#### Supplied data:
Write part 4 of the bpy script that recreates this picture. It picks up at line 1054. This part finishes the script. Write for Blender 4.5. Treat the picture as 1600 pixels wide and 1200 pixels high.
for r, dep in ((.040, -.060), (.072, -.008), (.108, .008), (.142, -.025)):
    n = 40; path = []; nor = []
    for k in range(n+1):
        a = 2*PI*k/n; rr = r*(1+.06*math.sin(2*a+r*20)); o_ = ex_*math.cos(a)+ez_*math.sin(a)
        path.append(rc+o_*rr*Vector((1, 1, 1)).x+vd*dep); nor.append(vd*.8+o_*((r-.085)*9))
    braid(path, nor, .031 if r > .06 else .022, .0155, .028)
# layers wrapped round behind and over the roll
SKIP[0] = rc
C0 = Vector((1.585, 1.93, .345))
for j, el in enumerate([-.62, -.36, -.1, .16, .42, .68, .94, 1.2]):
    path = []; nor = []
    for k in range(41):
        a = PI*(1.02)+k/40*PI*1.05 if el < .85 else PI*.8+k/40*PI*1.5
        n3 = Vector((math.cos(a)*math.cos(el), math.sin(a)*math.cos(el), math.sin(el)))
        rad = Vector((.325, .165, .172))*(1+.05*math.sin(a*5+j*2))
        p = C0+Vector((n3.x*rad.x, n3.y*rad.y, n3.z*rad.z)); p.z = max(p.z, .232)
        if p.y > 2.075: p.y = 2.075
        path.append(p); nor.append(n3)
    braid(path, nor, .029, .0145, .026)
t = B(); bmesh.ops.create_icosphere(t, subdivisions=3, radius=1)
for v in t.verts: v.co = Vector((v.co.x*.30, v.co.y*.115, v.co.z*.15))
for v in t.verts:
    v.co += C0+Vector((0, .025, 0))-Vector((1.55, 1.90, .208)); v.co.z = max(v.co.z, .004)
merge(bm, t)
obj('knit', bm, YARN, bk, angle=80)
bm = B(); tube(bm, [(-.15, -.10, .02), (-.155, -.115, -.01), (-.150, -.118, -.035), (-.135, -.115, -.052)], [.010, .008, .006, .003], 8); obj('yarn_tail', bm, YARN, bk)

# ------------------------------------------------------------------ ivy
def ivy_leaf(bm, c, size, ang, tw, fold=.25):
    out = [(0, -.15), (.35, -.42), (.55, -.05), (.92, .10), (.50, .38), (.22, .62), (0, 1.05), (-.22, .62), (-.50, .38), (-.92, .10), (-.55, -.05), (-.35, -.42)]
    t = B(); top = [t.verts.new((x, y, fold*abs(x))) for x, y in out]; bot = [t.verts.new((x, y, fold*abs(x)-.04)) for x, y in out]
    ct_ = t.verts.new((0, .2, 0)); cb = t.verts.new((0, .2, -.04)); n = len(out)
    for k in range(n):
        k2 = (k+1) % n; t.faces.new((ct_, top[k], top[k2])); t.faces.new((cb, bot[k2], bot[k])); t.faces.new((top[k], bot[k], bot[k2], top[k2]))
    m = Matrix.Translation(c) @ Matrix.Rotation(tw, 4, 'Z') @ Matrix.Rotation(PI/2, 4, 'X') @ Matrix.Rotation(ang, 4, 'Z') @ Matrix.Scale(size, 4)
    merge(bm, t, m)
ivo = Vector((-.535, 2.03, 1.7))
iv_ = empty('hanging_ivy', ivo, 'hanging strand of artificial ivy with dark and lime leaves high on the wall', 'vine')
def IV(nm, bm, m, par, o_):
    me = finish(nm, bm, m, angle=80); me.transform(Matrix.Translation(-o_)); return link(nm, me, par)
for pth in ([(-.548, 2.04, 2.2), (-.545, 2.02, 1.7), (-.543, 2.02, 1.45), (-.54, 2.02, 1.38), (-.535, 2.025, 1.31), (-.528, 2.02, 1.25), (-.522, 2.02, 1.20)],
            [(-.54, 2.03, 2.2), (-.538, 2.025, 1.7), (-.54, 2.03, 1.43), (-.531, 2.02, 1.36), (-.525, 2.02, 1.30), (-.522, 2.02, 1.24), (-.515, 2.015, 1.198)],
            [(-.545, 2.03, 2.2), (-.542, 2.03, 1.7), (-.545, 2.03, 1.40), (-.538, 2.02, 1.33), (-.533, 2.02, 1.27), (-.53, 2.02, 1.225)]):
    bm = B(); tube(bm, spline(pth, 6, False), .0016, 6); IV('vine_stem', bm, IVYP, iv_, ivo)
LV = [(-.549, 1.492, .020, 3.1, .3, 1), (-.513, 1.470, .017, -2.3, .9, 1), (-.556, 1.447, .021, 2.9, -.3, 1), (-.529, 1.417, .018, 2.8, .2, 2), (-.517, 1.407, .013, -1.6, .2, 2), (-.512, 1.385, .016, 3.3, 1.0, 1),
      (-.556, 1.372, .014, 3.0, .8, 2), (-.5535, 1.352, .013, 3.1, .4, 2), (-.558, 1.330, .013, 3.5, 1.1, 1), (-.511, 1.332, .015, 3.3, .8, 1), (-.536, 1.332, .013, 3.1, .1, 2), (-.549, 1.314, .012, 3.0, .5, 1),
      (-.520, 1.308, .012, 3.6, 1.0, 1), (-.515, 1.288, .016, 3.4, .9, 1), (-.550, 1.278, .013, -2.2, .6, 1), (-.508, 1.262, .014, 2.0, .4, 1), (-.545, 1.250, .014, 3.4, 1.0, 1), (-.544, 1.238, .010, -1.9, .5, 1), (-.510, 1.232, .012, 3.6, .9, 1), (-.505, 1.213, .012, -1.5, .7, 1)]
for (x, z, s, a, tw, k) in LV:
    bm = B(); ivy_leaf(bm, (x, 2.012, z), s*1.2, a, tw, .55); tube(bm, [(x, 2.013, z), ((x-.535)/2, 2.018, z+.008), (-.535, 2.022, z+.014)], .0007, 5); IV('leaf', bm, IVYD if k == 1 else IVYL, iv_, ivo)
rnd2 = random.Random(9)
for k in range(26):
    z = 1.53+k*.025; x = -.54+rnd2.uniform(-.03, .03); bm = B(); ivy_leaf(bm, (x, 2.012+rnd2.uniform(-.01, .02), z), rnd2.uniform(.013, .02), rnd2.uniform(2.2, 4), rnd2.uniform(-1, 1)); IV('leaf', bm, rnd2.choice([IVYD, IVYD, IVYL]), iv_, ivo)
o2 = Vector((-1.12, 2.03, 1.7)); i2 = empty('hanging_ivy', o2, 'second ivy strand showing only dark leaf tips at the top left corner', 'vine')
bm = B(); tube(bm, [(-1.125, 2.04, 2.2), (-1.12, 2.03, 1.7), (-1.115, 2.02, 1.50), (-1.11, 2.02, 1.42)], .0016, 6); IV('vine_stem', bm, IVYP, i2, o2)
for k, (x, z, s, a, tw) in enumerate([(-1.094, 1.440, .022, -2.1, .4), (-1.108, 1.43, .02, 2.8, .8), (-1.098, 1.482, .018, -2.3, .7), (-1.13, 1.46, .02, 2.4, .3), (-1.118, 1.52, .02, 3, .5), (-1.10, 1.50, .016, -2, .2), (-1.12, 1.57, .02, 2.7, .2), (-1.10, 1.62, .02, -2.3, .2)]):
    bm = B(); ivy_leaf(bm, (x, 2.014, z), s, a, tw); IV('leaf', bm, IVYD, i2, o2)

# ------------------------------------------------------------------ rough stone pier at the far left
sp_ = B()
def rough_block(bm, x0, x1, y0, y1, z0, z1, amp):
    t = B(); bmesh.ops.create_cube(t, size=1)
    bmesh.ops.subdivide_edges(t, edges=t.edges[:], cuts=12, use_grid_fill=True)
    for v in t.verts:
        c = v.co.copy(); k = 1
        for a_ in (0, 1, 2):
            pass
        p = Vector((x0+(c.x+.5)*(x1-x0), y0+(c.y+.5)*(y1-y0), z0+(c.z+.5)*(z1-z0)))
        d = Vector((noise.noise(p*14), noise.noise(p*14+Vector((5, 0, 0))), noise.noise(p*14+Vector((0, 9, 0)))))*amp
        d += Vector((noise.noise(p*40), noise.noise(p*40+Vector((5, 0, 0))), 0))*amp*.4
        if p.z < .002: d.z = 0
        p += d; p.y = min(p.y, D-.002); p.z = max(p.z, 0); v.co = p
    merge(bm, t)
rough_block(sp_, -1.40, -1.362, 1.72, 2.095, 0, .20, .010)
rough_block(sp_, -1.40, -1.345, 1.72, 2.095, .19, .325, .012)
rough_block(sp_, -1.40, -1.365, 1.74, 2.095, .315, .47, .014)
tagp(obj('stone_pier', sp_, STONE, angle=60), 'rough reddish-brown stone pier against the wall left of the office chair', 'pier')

#### Aim of the task:
Only the lines from the beginning of the material above through the line with "bm, YARN, bk)" are wanted; extract them exactly.

#### Answer in full:
Write part 4 of the bpy script that recreates this picture. It picks up at line 1054. This part finishes the script. Write for Blender 4.5. Treat the picture as 1600 pixels wide and 1200 pixels high.
for r, dep in ((.040, -.060), (.072, -.008), (.108, .008), (.142, -.025)):
    n = 40; path = []; nor = []
    for k in range(n+1):
        a = 2*PI*k/n; rr = r*(1+.06*math.sin(2*a+r*20)); o_ = ex_*math.cos(a)+ez_*math.sin(a)
        path.append(rc+o_*rr*Vector((1, 1, 1)).x+vd*dep); nor.append(vd*.8+o_*((r-.085)*9))
    braid(path, nor, .031 if r > .06 else .022, .0155, .028)
# layers wrapped round behind and over the roll
SKIP[0] = rc
C0 = Vector((1.585, 1.93, .345))
for j, el in enumerate([-.62, -.36, -.1, .16, .42, .68, .94, 1.2]):
    path = []; nor = []
    for k in range(41):
        a = PI*(1.02)+k/40*PI*1.05 if el < .85 else PI*.8+k/40*PI*1.5
        n3 = Vector((math.cos(a)*math.cos(el), math.sin(a)*math.cos(el), math.sin(el)))
        rad = Vector((.325, .165, .172))*(1+.05*math.sin(a*5+j*2))
        p = C0+Vector((n3.x*rad.x, n3.y*rad.y, n3.z*rad.z)); p.z = max(p.z, .232)
        if p.y > 2.075: p.y = 2.075
        path.append(p); nor.append(n3)
    braid(path, nor, .029, .0145, .026)
t = B(); bmesh.ops.create_icosphere(t, subdivisions=3, radius=1)
for v in t.verts: v.co = Vector((v.co.x*.30, v.co.y*.115, v.co.z*.15))
for v in t.verts:
    v.co += C0+Vector((0, .025, 0))-Vector((1.55, 1.90, .208)); v.co.z = max(v.co.z, .004)
merge(bm, t)
obj('knit', bm, YARN, bk, angle=80)
bm = B(); tube(bm, [(-.15, -.10, .02), (-.155, -.115, -.01), (-.150, -.118, -.035), (-.135, -.115, -.052)], [.010, .008, .006, .003], 8); obj('yarn_tail', bm, YARN, bk)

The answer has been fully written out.